There is a saying in the Tango community — You do not find Tango, Tango finds you. Kiran Sawhney says that is precisely what happened with her. One of the only professionally trained Tango instructors in India, Kiran had a chance encounter with Tango when an Argentine Tango instructor visited the fitness studio she runs for a workshop.
“That was the first time I actually saw Tango. And I didn’t even like it! Now, not a day goes by when I don’t do the Tango and not a moment goes by when I am not thinking about it. It is my life and breath,” Kiran tells you.
It has now been 14 years since Kiran came in touch with Tango. Once she started doing it herself, she fell in love with this sensuous dance form from Latin America. She pursued her passion and went on to learn from over 20 world renowned dancers and performed at various Tango festivals all over the world.
She took teacher training with Daniel Trenner in the US where she understood that dancing and teaching are two very different things. After that, she came to Delhi and started the New Delhi Tango School in GK II. Here, she teaches the Tango as well as organises milango, which is a Tango social.
Although her clientele primarily includes expats (as she is associated with the Spanish and Argentine Embassies), Tango as a dance form is slowly but surely becoming popular in India. “Tango requires a certain degree of intimacy between the two sexes, which is taboo in India. And I am the only person who is running something like this. But I am trying my best. We’ve had two Tango festivals so far,” she elaborates.
Recalling the hardest things she has had to deal with yet, the most obvious thing is that not many people know about Tango and even if they do, the sensuality of the dance form possibly makes them hesitant to try it.
She also recalls fondly the time she spent with Daniel Trenner: “He stays in Florence, US, and he invites people to come stay at his home, where his studio is located.
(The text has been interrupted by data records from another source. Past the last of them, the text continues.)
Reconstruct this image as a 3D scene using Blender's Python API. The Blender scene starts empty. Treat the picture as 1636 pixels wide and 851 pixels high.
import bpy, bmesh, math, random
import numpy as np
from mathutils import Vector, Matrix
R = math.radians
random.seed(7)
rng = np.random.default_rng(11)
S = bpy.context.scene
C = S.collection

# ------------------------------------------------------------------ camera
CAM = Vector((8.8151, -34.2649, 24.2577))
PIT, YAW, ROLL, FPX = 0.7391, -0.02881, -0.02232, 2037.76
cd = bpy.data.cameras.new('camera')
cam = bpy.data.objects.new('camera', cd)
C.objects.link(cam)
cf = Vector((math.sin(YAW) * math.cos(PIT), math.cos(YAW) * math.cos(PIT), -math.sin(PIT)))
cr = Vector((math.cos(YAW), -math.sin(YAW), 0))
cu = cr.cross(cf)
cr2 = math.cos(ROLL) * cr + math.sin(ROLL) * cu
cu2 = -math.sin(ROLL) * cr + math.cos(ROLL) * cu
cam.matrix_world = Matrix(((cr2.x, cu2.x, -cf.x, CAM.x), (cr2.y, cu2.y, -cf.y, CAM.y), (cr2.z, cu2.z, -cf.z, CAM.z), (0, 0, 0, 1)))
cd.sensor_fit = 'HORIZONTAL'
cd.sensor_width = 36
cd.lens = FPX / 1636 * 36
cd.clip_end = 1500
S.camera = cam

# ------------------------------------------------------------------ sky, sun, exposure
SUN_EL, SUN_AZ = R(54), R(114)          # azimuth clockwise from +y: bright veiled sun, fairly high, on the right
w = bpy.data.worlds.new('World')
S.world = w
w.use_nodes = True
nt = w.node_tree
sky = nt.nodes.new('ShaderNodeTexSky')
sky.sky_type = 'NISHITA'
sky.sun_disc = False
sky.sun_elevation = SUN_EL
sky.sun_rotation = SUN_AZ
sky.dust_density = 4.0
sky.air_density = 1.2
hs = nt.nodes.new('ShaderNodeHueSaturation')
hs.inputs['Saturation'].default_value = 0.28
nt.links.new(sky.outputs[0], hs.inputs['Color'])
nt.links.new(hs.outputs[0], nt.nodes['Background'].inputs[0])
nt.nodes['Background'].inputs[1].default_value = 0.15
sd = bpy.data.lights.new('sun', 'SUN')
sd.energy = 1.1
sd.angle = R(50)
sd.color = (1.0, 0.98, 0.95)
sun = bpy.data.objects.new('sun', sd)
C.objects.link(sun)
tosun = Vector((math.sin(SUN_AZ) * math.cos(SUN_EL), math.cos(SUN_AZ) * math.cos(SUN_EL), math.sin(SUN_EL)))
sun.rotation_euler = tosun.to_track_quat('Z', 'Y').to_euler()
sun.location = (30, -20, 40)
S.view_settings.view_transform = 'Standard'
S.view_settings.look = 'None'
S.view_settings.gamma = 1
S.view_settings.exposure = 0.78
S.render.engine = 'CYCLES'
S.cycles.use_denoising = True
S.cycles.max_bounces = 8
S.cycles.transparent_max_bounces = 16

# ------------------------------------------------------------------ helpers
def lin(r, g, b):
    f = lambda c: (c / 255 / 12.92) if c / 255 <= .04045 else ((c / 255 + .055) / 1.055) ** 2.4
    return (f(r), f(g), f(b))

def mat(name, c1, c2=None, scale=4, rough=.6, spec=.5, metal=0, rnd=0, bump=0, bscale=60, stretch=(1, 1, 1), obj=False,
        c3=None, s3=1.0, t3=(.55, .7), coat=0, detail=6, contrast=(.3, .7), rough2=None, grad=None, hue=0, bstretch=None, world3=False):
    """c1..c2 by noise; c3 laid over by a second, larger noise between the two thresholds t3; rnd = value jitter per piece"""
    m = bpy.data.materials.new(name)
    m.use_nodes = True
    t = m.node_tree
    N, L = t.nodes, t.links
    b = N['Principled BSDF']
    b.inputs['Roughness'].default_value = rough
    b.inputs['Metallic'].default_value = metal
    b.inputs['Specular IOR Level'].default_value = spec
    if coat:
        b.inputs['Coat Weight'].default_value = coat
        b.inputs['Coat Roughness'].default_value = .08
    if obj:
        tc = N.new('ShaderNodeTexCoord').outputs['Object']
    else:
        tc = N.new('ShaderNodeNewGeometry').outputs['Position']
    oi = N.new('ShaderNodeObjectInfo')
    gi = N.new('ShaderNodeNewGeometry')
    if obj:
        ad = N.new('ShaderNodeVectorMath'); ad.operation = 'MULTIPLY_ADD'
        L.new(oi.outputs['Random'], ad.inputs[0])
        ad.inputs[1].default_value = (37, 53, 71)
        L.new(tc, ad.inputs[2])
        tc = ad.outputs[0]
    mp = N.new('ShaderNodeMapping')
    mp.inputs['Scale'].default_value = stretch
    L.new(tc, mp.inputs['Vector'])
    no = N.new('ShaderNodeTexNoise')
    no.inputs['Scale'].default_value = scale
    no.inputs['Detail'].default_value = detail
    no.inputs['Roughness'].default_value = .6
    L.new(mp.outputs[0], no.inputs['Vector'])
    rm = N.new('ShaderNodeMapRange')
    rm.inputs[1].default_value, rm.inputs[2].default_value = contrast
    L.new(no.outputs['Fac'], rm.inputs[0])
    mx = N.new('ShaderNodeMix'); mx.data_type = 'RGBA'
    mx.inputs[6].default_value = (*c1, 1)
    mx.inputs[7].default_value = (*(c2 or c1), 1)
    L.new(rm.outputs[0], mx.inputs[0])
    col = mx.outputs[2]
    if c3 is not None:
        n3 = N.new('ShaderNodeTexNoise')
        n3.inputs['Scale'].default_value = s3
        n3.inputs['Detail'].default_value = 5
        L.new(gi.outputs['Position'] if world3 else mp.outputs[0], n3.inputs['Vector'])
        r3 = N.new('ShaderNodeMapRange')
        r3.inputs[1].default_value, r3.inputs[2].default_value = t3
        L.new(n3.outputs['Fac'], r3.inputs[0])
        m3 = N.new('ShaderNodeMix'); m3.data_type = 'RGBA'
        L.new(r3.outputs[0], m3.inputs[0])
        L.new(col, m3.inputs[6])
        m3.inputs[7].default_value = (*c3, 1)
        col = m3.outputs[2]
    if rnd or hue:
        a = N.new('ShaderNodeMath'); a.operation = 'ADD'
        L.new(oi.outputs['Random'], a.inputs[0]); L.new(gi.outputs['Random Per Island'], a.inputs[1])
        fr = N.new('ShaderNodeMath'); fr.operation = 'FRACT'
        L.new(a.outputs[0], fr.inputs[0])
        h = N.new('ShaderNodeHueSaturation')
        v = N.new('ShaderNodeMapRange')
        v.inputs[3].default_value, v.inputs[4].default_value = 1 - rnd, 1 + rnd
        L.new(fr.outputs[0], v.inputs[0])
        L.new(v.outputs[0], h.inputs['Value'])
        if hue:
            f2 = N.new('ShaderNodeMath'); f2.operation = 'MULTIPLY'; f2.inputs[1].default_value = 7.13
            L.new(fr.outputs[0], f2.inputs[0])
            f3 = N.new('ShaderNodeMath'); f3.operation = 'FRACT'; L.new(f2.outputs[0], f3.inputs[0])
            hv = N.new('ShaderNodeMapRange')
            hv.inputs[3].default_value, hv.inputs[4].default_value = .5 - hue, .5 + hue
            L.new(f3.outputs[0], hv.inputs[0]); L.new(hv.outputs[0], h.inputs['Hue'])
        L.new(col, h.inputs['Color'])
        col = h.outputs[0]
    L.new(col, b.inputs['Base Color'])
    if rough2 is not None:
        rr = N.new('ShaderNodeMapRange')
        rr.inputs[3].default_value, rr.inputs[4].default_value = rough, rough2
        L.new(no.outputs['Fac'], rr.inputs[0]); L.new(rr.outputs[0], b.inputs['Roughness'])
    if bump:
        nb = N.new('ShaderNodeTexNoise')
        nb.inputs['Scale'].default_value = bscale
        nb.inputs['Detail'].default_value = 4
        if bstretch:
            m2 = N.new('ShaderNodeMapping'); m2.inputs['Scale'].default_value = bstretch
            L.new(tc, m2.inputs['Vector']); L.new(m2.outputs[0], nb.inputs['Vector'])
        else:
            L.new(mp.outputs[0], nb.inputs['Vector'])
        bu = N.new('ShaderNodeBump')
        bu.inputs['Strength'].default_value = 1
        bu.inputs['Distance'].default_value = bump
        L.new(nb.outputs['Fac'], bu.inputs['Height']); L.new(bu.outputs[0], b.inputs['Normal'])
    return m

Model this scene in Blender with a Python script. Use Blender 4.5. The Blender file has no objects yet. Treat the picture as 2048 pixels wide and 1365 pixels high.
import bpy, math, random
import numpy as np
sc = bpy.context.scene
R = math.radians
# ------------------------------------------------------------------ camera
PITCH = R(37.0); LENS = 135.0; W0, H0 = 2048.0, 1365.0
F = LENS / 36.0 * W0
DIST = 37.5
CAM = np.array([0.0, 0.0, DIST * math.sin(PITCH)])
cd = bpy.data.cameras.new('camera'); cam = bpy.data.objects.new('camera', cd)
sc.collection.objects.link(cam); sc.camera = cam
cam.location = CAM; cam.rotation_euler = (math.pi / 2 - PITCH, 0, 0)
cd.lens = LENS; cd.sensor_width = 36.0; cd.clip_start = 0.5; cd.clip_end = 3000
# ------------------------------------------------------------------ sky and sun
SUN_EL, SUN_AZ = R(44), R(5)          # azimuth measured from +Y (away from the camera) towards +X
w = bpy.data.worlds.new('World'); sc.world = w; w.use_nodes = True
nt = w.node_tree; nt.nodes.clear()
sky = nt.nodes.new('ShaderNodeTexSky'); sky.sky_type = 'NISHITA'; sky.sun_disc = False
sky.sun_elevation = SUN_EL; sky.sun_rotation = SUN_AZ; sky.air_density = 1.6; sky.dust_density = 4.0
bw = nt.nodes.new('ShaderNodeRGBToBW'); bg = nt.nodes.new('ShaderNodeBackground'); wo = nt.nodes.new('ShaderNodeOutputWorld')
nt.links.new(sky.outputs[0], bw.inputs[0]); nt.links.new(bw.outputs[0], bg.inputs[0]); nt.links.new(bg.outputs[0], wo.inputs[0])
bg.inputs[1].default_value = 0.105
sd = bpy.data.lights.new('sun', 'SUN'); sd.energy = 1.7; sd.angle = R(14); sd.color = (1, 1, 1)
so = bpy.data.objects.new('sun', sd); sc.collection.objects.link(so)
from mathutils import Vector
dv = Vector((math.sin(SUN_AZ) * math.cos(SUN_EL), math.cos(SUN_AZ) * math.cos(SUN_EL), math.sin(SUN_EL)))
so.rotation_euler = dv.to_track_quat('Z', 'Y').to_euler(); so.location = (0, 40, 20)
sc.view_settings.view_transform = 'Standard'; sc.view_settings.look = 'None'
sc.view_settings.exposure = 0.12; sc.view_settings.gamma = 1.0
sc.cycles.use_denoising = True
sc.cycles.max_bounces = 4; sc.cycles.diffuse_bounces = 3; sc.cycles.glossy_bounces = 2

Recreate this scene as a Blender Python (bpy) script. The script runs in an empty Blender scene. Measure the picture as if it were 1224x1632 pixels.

It is a gurukul atmosphere and much like the guru-shishya parampara from India, very gruelling. He made us work extremely hard, but he also acted as a father figure when we felt we couldn’t take it anymore.”
However, Kiran’s journey with dance began much before Tango found her. Since the age of eight, when she stayed in Jalandhar, she learnt classical Indian dance styles like Kathak, Bharat Natyam and Odissi. In fact, she completed her Kathak training within two years only. She also learnt various Western styles like Jazz, Salsa and Bachata, but she says that after doing the Tango, she can’t imagine doing these fast-paced styles.
She opened her Delhi studio only after she got married and moved to Delhi in 1991. Ask her if her two sons, 23 and 22-years-old, also do the Tango and she promptly replies: “I would love it if they did. But they are really not interested. My husband learnt a bit only to please me. But he did encourage me to go to Buenos Aires to learn the style better. In fact, he went along with me.”
Kiran tells you that, like everything else, the Indian case is different for learning Tango too. Generally it requires people with a mature mindset. In the West it is people in their 30s who come to learn, but in India, there are 18-year-olds who want to learn it as well.
Currently, she has two tango partners and she is preparing some more of her students to become instructors. But that’s not all that is keeping her busy. She runs her full time fitness and Tango classes. She has already started planning the third Tango festival.
She is also writing a book on Tango which is expected to be out by the end of this year. “The book is about my journey as a female Tango dancer in India, how I got into it, about the difficulties I faced trying to bring it here. It’s also informative in the sense that it will tell you what it’s all about, the codes of conduct associated with it and other things like that. So it is personal as well as informative,” Kiran elaborates.